Special to The Seattle Times
"Stealing America: Vote By Vote," a documentary narrated by Peter Coyote. Directed by Dorothy Fadiman. 90 minutes. Not rated; suitable for general audiences. Varsity.
"Stealing America: Vote By Vote" is the scariest horror film of the decade. Regardless of your politics, it's hard to dismiss the disturbing assertions of this cheaply made but powerful documentary, which investigates evidence regarding the inaccuracy and vulnerability of our current election procedures.
Working with rudimentary production values, director Dorothy Fadiman doesn't pretend to offer a balanced perspective. As an award-winning liberal filmmaker and Florida poll volunteer in 2004, Fadiman personally witnessed electronic vote-switching that favored George W. Bush, so she's made an unabashedly left-leaning film with a title that's meant to be taken literally: Fadiman is convinced that Republicans literally stole the election in 2004, and she ends with an impassioned plea to "take our country back" in the name of democracy. Right-leaning voters are likely to chafe at the film's tone, if not its content.
The horror of "Stealing America" arises from the evidence supporting Fadiman's suggestion that the '04 election was rigged. Through a combination of first-person accounts (including Democratic Sen. Bob Hagan of Ohio, who also witnessed vote-switching firsthand), extensive research and revealing clips from multiple TV news sources, Fadiman investigates the many "glitches" in voting procedures that result in literally millions of votes being potentially "lost, miscounted or even deleted."
After acknowledging that all political parties have a long, mutual history of stuffed ballot boxes and voter suppression (including suspicious polling irregularities in Chicago that tipped Illinois in favor of John F. Kennedy in the 1960 election), Fadiman focuses on "vote switching" in Ohio and Florida during the '04 election.
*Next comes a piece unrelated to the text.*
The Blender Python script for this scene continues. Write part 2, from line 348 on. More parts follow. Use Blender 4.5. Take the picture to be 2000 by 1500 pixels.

Fadiman further investigates the misleading "adjustment" of exit polls, a phony "security lockout" that restricted reporters from the Florida vote count, and the appalling number of votes (mostly by African Americans and the disabled) that remained uncounted as the major news networks claimed victory for Bush.
As security experts demonstrate the ease of tampering with electronic voting machines, Fadiman targets the American press for timidly ignoring problems that were widely reported in other countries. The obvious question is, why?
"Stealing America" should terrify anyone who's concerned about the validity of their vote. With two months remaining in the '08 race for the White House, there's far too much at stake to dismiss this film as paranoid.